╭─ Source material
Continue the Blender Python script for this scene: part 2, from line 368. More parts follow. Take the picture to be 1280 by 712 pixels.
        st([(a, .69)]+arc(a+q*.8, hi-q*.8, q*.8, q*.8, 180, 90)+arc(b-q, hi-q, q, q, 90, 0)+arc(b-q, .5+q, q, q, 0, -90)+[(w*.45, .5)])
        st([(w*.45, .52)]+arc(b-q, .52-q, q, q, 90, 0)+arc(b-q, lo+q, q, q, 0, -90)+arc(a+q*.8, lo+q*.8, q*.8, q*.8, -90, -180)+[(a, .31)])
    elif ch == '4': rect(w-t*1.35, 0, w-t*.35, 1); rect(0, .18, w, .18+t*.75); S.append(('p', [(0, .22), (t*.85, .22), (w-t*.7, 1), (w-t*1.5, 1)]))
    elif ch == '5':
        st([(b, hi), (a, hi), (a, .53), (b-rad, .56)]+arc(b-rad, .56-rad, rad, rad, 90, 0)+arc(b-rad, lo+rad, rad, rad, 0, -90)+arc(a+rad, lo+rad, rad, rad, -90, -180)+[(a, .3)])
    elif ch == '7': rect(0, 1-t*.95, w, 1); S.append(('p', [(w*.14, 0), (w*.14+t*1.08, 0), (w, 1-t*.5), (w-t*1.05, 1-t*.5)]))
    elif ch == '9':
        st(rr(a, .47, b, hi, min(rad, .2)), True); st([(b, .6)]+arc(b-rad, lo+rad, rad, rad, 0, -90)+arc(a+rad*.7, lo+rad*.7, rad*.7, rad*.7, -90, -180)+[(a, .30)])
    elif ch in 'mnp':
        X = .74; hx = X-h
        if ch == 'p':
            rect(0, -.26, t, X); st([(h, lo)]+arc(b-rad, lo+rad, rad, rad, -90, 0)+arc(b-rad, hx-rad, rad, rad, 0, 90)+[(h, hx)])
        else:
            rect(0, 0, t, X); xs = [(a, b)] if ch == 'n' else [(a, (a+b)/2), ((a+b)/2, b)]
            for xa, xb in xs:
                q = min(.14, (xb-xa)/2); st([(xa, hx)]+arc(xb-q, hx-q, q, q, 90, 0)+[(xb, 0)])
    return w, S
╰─
From the listing above, reproduce all the lines exactly.

Continue the Blender Python script for this scene: part 2, from line 368. More parts follow. Take the picture to be 1280 by 712 pixels.
        st([(a, .69)]+arc(a+q*.8, hi-q*.8, q*.8, q*.8, 180, 90)+arc(b-q, hi-q, q, q, 90, 0)+arc(b-q, .5+q, q, q, 0, -90)+[(w*.45, .5)])
        st([(w*.45, .52)]+arc(b-q, .52-q, q, q, 90, 0)+arc(b-q, lo+q, q, q, 0, -90)+arc(a+q*.8, lo+q*.8, q*.8, q*.8, -90, -180)+[(a, .31)])
    elif ch == '4': rect(w-t*1.35, 0, w-t*.35, 1); rect(0, .18, w, .18+t*.75); S.append(('p', [(0, .22), (t*.85, .22), (w-t*.7, 1), (w-t*1.5, 1)]))
    elif ch == '5':
        st([(b, hi), (a, hi), (a, .53), (b-rad, .56)]+arc(b-rad, .56-rad, rad, rad, 90, 0)+arc(b-rad, lo+rad, rad, rad, 0, -90)+arc(a+rad, lo+rad, rad, rad, -90, -180)+[(a, .3)])
    elif ch == '7': rect(0, 1-t*.95, w, 1); S.append(('p', [(w*.14, 0), (w*.14+t*1.08, 0), (w, 1-t*.5), (w-t*1.05, 1-t*.5)]))
    elif ch == '9':
        st(rr(a, .47, b, hi, min(rad, .2)), True); st([(b, .6)]+arc(b-rad, lo+rad, rad, rad, 0, -90)+arc(a+rad*.7, lo+rad*.7, rad*.7, rad*.7, -90, -180)+[(a, .30)])
    elif ch in 'mnp':
        X = .74; hx = X-h
        if ch == 'p':
            rect(0, -.26, t, X); st([(h, lo)]+arc(b-rad, lo+rad, rad, rad, -90, 0)+arc(b-rad, hx-rad, rad, rad, 0, 90)+[(h, hx)])
        else:
            rect(0, 0, t, X); xs = [(a, b)] if ch == 'n' else [(a, (a+b)/2), ((a+b)/2, b)]
            for xa, xb in xs:
                q = min(.14, (xb-xa)/2); st([(xa, hx)]+arc(xb-q, hx-q, q, q, 90, 0)+[(xb, 0)])
    return w, S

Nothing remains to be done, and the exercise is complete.